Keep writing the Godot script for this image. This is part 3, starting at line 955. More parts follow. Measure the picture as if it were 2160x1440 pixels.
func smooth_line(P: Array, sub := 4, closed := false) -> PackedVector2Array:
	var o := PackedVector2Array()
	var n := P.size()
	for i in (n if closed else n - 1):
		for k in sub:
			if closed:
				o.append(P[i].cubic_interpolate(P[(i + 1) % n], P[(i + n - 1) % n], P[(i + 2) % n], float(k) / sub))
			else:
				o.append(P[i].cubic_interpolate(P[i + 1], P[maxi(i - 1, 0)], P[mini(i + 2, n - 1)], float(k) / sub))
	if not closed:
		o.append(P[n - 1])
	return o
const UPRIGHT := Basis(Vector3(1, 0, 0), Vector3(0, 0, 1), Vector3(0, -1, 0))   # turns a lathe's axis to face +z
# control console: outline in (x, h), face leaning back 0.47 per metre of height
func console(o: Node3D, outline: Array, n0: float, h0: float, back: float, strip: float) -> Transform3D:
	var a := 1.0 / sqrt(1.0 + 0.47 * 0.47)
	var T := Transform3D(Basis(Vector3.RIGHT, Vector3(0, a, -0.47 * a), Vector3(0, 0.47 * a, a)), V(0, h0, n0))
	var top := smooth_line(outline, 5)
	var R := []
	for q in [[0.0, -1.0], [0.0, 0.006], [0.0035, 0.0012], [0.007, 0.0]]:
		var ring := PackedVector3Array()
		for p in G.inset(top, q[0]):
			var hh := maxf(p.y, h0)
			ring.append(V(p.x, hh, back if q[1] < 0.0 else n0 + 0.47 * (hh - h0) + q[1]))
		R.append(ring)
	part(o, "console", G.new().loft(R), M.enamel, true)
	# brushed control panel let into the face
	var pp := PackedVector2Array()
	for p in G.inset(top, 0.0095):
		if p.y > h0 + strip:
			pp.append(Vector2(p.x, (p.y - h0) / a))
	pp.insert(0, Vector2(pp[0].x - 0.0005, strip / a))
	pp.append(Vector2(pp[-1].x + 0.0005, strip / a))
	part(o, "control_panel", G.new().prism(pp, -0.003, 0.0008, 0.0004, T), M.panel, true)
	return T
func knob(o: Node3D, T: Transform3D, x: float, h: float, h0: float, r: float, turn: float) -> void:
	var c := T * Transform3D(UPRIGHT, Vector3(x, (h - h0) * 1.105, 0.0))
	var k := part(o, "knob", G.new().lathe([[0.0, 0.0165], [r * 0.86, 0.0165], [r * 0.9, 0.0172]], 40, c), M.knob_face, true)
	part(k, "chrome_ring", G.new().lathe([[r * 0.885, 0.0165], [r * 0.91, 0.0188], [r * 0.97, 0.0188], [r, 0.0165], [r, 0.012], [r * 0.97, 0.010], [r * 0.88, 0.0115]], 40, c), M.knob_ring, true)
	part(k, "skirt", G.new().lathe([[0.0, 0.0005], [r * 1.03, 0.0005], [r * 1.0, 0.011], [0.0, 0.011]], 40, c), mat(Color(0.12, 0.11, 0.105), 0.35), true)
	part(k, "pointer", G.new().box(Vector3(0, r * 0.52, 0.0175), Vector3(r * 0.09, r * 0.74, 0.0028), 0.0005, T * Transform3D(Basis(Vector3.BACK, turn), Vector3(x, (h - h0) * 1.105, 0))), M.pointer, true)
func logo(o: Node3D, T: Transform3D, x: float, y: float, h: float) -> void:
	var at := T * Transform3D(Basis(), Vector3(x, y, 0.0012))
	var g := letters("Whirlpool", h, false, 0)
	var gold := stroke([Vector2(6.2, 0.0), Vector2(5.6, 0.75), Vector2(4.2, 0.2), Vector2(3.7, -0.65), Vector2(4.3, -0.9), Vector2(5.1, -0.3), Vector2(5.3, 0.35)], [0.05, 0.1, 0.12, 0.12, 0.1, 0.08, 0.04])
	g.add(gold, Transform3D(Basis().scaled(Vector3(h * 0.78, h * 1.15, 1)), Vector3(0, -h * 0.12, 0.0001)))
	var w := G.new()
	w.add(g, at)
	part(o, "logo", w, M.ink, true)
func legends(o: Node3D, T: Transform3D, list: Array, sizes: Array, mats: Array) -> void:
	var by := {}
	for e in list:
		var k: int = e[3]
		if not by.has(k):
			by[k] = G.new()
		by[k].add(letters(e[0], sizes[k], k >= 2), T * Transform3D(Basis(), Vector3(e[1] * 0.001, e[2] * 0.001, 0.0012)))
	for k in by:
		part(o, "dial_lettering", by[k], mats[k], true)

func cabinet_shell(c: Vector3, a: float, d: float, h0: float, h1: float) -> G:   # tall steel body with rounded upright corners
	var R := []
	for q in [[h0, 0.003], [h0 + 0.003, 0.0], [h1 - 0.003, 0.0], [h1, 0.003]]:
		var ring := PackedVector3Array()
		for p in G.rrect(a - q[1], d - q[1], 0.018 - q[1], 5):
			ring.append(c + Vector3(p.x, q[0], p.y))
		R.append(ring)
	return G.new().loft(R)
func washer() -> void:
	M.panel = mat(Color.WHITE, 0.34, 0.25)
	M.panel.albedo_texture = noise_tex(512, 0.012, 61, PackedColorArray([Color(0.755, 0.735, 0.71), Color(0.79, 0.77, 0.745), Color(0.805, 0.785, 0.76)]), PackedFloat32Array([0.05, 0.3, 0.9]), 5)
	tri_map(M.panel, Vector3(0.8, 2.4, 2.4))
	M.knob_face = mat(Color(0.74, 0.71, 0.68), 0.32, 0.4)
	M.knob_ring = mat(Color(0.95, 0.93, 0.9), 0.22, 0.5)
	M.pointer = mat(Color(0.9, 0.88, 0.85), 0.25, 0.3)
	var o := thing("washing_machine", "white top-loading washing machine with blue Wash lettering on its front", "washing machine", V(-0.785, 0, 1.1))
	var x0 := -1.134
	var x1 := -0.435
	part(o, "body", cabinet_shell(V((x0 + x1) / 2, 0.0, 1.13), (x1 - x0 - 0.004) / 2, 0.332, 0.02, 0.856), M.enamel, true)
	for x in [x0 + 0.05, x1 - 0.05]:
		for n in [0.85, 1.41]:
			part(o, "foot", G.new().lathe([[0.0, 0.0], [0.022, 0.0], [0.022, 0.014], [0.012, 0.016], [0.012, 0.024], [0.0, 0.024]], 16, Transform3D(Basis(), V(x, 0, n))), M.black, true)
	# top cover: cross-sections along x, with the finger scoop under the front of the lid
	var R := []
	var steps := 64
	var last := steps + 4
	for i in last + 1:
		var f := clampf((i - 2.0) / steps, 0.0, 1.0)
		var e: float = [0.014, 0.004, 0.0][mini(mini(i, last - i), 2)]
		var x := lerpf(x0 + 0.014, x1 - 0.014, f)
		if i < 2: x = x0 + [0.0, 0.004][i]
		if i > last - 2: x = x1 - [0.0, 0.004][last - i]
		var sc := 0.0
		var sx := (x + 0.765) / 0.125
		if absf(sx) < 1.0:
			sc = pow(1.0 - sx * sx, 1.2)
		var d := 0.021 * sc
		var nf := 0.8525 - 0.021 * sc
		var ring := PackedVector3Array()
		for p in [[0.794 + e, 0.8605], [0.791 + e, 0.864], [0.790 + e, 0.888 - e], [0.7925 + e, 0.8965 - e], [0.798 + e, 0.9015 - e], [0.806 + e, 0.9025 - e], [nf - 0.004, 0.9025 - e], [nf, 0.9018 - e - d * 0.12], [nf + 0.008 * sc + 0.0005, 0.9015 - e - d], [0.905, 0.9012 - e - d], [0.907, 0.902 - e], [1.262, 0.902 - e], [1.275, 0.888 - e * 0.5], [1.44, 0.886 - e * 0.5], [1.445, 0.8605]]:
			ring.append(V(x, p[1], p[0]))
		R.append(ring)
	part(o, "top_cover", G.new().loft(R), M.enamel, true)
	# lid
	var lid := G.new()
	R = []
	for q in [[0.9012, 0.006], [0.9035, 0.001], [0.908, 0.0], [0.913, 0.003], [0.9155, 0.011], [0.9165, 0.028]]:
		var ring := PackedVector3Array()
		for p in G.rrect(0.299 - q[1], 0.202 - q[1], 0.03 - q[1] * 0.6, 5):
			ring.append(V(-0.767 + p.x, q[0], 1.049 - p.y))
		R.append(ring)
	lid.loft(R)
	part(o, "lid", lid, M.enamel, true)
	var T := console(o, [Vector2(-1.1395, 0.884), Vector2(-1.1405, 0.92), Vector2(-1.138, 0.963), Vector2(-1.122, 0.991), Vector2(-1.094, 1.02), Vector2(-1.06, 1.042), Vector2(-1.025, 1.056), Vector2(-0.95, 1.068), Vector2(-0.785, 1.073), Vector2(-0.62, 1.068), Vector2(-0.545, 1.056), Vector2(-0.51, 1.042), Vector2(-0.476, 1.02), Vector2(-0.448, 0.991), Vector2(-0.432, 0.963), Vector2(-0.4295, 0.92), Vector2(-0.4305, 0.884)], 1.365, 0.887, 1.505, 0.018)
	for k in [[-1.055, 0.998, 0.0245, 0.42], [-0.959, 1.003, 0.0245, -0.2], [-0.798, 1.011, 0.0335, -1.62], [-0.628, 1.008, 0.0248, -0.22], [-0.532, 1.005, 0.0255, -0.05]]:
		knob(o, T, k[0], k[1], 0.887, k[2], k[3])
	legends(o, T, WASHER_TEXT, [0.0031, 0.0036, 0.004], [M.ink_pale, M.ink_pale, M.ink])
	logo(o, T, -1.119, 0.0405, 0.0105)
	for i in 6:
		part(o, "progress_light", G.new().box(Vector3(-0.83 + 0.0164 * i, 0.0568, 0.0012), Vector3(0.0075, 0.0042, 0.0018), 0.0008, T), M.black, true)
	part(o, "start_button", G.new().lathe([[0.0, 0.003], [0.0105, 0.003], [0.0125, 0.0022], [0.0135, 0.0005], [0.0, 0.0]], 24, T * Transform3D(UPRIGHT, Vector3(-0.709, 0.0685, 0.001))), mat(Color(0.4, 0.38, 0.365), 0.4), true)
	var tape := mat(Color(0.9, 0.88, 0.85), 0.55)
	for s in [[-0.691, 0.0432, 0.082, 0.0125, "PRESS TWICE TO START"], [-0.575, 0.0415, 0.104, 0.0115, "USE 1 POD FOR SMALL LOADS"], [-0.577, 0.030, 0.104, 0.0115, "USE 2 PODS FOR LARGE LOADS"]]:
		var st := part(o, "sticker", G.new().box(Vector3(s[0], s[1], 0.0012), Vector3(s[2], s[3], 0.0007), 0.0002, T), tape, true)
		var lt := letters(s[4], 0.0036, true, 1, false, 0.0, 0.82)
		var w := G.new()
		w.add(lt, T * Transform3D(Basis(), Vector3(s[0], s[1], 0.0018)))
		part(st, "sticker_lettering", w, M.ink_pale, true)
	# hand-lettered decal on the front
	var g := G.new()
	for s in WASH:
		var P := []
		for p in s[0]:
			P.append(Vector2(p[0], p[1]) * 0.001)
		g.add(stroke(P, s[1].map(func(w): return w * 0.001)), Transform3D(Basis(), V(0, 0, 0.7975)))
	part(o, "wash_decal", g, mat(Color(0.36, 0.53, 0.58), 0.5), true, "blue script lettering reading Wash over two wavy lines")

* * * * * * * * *

:: GIVEN TASK ::
Select the lines in this material that hold the word "script", leaving none out.

:: ANSWER TO THIS TASK ::
Keep writing the Godot script for this image. This is part 3, starting at line 955. More parts follow. Measure the picture as if it were 2160x1440 pixels.
	part(o, "wash_decal", g, mat(Color(0.36, 0.53, 0.58), 0.5), true, "blue script lettering reading Wash over two wavy lines")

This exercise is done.